At least the article points out that this is a Wall Street valuation, meaning it's meaningless in reality, the company doesn't have that much money, nor is it actually worth that much. In reality, Nvidia's tangible book value (plant, equipment, brands, logos, patents, etc.) is $37,436,000,000.

$37,436,000,000 / 29,600 employees = $1,264,729.73 per employee

Which isn't bad considering the median salary at Nvidia is $266,939 (up 17% from last year).

[–] iopq@lemmy.world 5 points 5 months ago (11 children)

Book value doesn't take into account future value, wall street value does

[–] yeahiknow3@lemmings.world 39 points 5 months ago (10 children)

Meaning speculation. Just because someone is willing to buy Nvidia stock at a $3 trillion valuation doesn’t mean it will someday achieve that kind of tangible value.

[–] NewNewAccount@lemmy.world -5 points 5 months ago (3 children)

What’s the difference, really?

The market ultimately dictates value

[–] maynarkh@feddit.nl 16 points 5 months ago* (last edited 5 months ago) (2 children)

The difference is that the stock market has a very distorted definition of value.

If you say that the value of something is what someone else is willing to pay for it, I could trade my house with a friend and say they paid a billion for it, except they paid me with their own billion-dollar house, and we would both become billionaires. Of course, that would be bullshit, but if my friend and I sat on the board of the FED, it would somehow become actually real.

I see how that works, but the question is, how far can that stretch? Wall Street already tells us there is stuff worth more than 40 years of the US GDP trading around in their pockets, so how much more can that get before they get called on their bullshit like me and my hypothetical friend?

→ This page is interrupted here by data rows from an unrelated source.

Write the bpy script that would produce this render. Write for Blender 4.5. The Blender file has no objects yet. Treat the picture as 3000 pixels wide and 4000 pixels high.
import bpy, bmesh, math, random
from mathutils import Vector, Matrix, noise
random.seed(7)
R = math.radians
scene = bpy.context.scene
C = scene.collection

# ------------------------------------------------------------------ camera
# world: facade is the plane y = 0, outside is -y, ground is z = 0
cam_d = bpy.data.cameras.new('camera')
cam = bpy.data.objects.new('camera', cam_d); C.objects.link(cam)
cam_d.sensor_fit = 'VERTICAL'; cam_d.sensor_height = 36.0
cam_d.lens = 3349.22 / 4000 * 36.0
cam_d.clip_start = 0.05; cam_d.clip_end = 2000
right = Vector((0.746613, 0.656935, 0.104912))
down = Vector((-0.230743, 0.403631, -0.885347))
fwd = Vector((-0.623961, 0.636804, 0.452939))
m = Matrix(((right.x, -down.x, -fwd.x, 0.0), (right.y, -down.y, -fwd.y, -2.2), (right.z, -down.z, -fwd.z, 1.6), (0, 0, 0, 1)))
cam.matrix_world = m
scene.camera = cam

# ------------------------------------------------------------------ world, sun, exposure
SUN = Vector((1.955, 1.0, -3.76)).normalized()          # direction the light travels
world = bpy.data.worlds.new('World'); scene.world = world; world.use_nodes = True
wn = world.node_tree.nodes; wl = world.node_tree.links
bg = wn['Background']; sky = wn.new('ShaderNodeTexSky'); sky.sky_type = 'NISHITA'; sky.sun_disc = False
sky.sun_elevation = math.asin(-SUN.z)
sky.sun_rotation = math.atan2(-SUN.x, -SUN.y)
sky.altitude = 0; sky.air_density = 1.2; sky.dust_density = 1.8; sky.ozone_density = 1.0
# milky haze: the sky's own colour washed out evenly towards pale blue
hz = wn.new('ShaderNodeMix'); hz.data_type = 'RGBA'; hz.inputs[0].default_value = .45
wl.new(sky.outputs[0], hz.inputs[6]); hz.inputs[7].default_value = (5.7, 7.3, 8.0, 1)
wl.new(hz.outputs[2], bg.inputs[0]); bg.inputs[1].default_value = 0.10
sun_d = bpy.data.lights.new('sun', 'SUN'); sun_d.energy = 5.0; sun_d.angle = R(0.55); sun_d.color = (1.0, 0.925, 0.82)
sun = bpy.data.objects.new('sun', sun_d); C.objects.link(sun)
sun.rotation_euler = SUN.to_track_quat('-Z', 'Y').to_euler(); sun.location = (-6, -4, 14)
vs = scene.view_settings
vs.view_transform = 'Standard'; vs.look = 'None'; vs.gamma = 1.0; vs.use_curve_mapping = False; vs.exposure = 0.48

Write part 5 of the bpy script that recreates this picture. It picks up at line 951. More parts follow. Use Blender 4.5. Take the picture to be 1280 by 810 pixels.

[–] technocrit@lemmy.dbzer0.com 2 points 5 months ago (1 children)

I could trade my house with a friend and say they paid a billion for it, except they paid me with their own billion-dollar house, and we would both become ~~billionaires~~ taxed into poverty.

[–] maynarkh@feddit.nl 1 points 5 months ago

Except we would grab loans from our banker friends who are also in on the scheme, and use some of that money to pay taxes and buy some congresscritters to avoid further taxes. The banker guys would then grab some loans themselves, preferably also from each other, as they slowly repackage the whole thing and then sell it to retirement funds to make it everyone else's problem. /s

[–] yeahiknow3@lemmings.world 2 points 5 months ago (1 children)
[–] maynarkh@feddit.nl 4 points 5 months ago

In which we all participate whether we like it or not.

[–] FunderPants@lemmy.ca 1 points 5 months ago

Ish, over the medium to long term Nvidia will have to start paying dividends that align with the cost of the share. Otherwise the market will leave for better paying, lower cost stocks.

[–] afraid_of_zombies@lemmy.world 1 points 5 months ago

Cool. I am glad to know I imagined the real estate crash of 2007.